> Task prompt
Using the data below, copy every line that contains the word "pixels".

— begin —

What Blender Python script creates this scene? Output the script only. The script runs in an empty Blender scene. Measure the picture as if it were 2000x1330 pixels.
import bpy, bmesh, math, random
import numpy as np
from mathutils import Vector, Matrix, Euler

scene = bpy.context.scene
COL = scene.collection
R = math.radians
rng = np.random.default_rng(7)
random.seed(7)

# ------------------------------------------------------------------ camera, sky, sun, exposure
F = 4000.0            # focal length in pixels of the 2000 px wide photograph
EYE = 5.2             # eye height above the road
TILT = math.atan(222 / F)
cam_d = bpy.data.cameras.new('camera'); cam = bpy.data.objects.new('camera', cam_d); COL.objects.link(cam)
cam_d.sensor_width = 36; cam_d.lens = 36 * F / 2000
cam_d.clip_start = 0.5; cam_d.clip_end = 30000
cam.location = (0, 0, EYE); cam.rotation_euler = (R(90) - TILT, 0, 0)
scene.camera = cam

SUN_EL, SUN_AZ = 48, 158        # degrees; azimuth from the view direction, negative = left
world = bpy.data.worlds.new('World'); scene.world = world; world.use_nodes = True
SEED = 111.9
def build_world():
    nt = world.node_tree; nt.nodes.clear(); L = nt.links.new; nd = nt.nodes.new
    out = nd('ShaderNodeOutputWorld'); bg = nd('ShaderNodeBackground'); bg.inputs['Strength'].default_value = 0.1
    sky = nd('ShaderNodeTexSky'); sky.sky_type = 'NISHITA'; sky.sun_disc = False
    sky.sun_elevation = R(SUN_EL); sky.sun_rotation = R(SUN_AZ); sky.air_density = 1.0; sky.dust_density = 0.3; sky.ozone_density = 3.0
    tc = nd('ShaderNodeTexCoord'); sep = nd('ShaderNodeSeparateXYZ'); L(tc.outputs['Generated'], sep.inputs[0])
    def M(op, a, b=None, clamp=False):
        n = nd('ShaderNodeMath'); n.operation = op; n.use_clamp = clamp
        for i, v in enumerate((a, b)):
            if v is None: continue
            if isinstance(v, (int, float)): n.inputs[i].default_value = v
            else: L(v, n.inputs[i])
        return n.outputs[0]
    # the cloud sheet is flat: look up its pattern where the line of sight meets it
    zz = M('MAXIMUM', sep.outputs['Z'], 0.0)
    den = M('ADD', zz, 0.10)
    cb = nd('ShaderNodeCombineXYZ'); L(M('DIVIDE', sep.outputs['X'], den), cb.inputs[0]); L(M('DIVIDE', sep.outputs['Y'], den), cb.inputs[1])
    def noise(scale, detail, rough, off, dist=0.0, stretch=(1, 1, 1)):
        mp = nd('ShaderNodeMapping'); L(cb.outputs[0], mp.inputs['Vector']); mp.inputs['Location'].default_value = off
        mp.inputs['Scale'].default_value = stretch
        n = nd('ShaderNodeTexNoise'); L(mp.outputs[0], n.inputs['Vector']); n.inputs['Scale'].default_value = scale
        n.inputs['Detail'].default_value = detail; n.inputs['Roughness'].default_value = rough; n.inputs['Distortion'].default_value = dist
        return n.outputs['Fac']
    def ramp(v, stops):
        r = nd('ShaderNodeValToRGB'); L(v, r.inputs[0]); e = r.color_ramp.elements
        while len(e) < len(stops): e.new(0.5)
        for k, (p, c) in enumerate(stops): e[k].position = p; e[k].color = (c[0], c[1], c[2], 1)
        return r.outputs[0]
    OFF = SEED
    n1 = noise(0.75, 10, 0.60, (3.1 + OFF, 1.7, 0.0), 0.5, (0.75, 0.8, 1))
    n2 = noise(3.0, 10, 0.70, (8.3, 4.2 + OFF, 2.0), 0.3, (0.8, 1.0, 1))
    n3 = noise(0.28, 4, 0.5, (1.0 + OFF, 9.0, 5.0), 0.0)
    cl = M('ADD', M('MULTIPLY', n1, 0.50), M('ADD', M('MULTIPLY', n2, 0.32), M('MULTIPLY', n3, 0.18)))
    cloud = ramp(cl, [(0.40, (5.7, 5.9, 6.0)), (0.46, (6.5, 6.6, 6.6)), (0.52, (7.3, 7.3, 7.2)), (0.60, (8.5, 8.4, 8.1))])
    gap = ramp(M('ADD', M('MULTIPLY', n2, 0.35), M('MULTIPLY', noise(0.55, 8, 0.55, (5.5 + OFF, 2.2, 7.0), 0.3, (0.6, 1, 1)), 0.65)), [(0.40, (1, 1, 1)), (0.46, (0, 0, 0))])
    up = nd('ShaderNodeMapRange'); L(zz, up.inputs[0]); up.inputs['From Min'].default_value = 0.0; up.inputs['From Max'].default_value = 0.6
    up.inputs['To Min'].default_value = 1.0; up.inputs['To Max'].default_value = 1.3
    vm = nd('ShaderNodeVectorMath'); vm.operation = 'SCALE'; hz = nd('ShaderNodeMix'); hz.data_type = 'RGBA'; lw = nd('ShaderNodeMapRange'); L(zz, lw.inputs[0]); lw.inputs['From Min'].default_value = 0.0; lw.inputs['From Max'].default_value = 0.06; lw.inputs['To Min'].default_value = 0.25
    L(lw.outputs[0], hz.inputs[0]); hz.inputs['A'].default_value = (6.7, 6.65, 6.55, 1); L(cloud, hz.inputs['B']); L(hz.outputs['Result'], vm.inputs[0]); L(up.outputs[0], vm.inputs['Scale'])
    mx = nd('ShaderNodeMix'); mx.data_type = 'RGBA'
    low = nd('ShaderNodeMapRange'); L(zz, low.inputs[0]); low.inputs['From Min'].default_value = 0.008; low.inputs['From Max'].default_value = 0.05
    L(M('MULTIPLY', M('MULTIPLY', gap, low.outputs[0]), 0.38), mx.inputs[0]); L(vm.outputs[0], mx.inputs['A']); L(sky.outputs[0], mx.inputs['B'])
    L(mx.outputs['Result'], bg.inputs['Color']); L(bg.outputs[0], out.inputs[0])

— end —

> Written solution
What Blender Python script creates this scene? Output the script only. The script runs in an empty Blender scene. Measure the picture as if it were 2000x1330 pixels.
F = 4000.0            # focal length in pixels of the 2000 px wide photograph